Christie’s, the auction house, is set to auction off Van Gogh’s Head of a Woman (Gordina de Groot) on 28 February, with an estimated value of £1m-£2m. The painting has been in a private collection for 120 years and has only been exhibited once, in Zurich during World War II. The portrait was painted in 1885, during the time when Van Gogh was working on “heads of the people”, a term he used in English and the title of a series of illustrations in The Graphic, a weekly newspaper published in London. Gordina de Groot was the only sitter he named in his letters, and is also depicted in his first masterpiece, The Potato Eaters.
Van Gogh’s contacts with Gordina caused scandal in the village where he was living, with the local priesthood warning him to “not be too familiar with people beneath my station”. In a letter to his brother Theo, Van Gogh explained the true reason for the controversy, claiming that a girl he often painted was having a child and the local people believed he was the father, although he wasn’t. Gordina, an unmarried woman, gave birth to a son, Cornelis, in October 1885, and the birth certificate does not name the father.
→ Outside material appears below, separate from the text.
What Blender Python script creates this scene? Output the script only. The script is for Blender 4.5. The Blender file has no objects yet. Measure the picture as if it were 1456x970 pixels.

Head of a Woman was one of the 40 paintings left behind by Van Gogh when he departed for Antwerp in 1885. The entire crate containing the pictures was almost abandoned, but in 1902, they were sold for less than £1 to a junk dealer. In 1903, the portrait was purchased by Henri Daniel Pierson, a banker based in The Hague, whose family bank later became part of ABN AMRO, one of the largest Dutch banks. Astonishingly, the painting remained with the Pierson family for more than a century, and it is now being sold by some of the great-grandchildren based in Switzerland.
The re-emergence of Head of a Woman will generate significant excitement among Van Gogh specialists. Its existence had long been virtually unknown, and it has only been published in black and white. The Christie’s sale offers the first opportunity to see the painting published in colour and to view it in London before the auction. The painting was briefly on display in Hong Kong earlier this month, indicating that it could sell to an Asian buyer. The estimate reflects the fact that Van Gogh’s Dutch paintings do not typically reach the high prices of his later French works.